Va a terminar en una especie de Lady Gaga de la izquierda, una superestrella vestida de monja enfermera que es a la vez vampira anticapitalista, o algo así igual de contradictorio y vendible

Yolanda Díaz no buscaba ni la derogación ni la reforma ni la contrarreforma, lo que quería era poder presentar algo hecho en esa mecedora que tiene en el Gobierno, asaltada de aburrimiento y gatos. Es esa laboriosidad de los aburridos, que quizá una comunista en el capitalismo sólo puede hacer calceta revolucionaria mientras va de luto al Vaticano y prepara merengue de cura para el empresariado. Se trataba de tener ya para Reyes ese jersey de nudo flojo, esa bufanda de gato, ese calcetín de cojo con el que algunos creen que ya han cumplido con la magia de la Navidad o del comunismo. Se trataba de tener esa reforma laboral aunque reforme poco o nada, aunque pueda parecer igual suya que de Fátima Báñez, a la que quizá un día le copie la Salve rociera como estrategia de gobernanza. Se trataba de tener la reforma o reformita incluso sin el acuerdo de los socios Frankenstein, porque Díaz cree que lo que ella ha atado en el cielo queda también atado en la tierra, y que nadie, ni siquiera Rufián con su cosa de Eugenio siniestro, va a querer perderse su rifa y su piñata, que es lo que parecía la Moncloa con el acuerdo.

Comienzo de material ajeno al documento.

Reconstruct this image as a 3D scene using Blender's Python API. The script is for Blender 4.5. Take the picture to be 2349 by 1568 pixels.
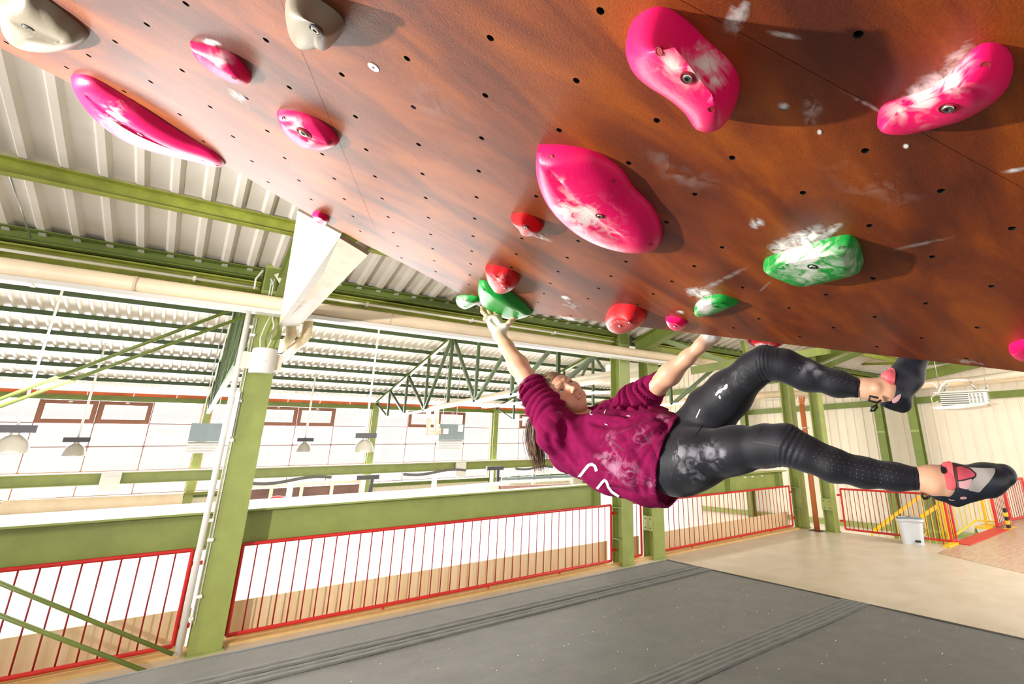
import bpy, bmesh, math, random
import numpy as np
from mathutils import Vector, Matrix
from mathutils.bvhtree import BVHTree
random.seed(7); rng = np.random.default_rng(7)
for o in list(bpy.data.objects): bpy.data.objects.remove(o)
SC = bpy.context.scene
COL = SC.collection
W, H = 2349, 1568
HC = 2.034                                   # camera height above the gallery floor
# ---------------------------------------------------------------- camera
FPX, CX, CY = 1142.087, 1408.556, 668.463
_R = np.array([[0.7730598478394484, -0.6341787094132041, -0.013994148257463068],
               [0.17796542738150814, 0.23800832494065977, -0.95481953473725],
               [0.6088569440479152, 0.7356421696626319, 0.2968565645201226]])
_u, _, _v = np.linalg.svd(_R); RC = _u @ _v
cam = bpy.data.cameras.new('camera'); cam_o = bpy.data.objects.new('camera', cam); COL.objects.link(cam_o)
cam.sensor_fit = 'HORIZONTAL'; cam.sensor_width = 36.0; cam.lens = 36.0 * FPX / W
cam.shift_x = -(CX - W / 2) / W; cam.shift_y = (CY - H / 2) / W
cam.clip_start = 0.05; cam.clip_end = 300
m = Matrix.Identity(4)
for i in range(3):
    m[i][0] = RC[0][i]; m[i][1] = -RC[1][i]; m[i][2] = -RC[2][i]
m[2][3] = HC
cam_o.matrix_world = m
SC.camera = cam_o
# ---------------------------------------------------------------- world, lights, exposure
wd = bpy.data.worlds.new('world'); SC.world = wd; wd.use_nodes = True
nt = wd.node_tree; nt.nodes.clear()
bg = nt.nodes.new('ShaderNodeBackground'); bo = nt.nodes.new('ShaderNodeOutputWorld')
bg.inputs[0].default_value = (1.0, 0.975, 0.94, 1); bg.inputs[1].default_value = 0.52
nt.links.new(bg.outputs[0], bo.inputs[0])
def light(name, kind, loc, energy, color=(1, 1, 1), target=None, **kw):
    l = bpy.data.lights.new(name, kind); l.energy = energy; l.color = color
    for k, v in kw.items(): setattr(l, k, v)
    o = bpy.data.objects.new(name, l); COL.objects.link(o); o.location = loc
    if target is not None:
        o.rotation_euler = (Vector(target) - Vector(loc)).to_track_quat('-Z', 'Y').to_euler()
    return o
light('strobe', 'SPOT', (-2.45, 2.80, HC + 0.20), 580, (1, 0.96, 0.91), (1.3, 2.2, HC + 0.35), shadow_soft_size=0.05, spot_size=math.radians(170), spot_blend=0.5)
light('lower_hall_fill', 'AREA', (3, 8.9, HC + 0.9), 420, (1, 0.99, 0.97), (3, 10.8, 0.6), shape='RECTANGLE', size=14, size_y=0.6)  # added fill, no real lamp: brightens the white back of the boulder wall
light('side_daylight', 'AREA', (-7.5, 4.6, HC + 0.9), 165, (1, 0.97, 0.93), (-0.5, 5.2, HC + 2.4), shape='DISK', size=0.9)
light('window_daylight', 'AREA', (5, 26.2, HC + 0.4), 5200, (1, 0.985, 0.95), (5, 10, HC + 1.6), shape='RECTANGLE', size=27, size_y=4)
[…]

Algo hay que hacer, algo progre, algo rojales siquiera de nombre o apariencia, en ese Gobierno con el que Sánchez aburrió a Iglesias. Yolanda Díaz no es Pablo Iglesias, que seguro que sólo aceptaría un acuerdo que dejara a Garamendi y a Florentino en calzones de lunares y calcetines con liguero. Yolanda Díaz no quiere tomar el cielo por asalto, con antorchas de contendor ardiendo o de mechero de concierto de Krahe, sino que tiene pensado ir muchas veces del confesionario a la sacristía, de la tómbola a la chocolatada, y lo que haga falta. En el Vaticano no hizo más que parecer la novia de un torero, y con Garamendi no hizo más que tranquilizar a todo el capitalismo de servilleta en la papada. Pero ya sabemos que, igual que ella no puede dejar de hacer feminismo aunque parezca sor Citroën, no puede dejar de hacer progresismo aunque el empresariado le encargue magdalenas de cura mantecoso.

Yolanda Díaz, con sus martirios de lujo y su piedad enjoyonada, invierte a la vez en imagen y en santidad, siquiera confusamente, y yo creo que va a terminar en una especie de Lady Gaga de la izquierda, una superestrella vestida de monja enfermera que es a la vez vampira anticapitalista, o algo así igual de contradictorio y vendible. La reforma laboral no es ni reformita, y lo mismo su izquierda no es ni izquierdita, al menos hasta el momento de revelarse. Pero Yolanda Díaz tiene las miradas de celosía y la devoción fetichista de todo el domingo de tómbola y chocolatada que es España. O eso se cree ella, mientras se va confesando con empresarios como canónigos de Clarín o como primos ambiguos de boda.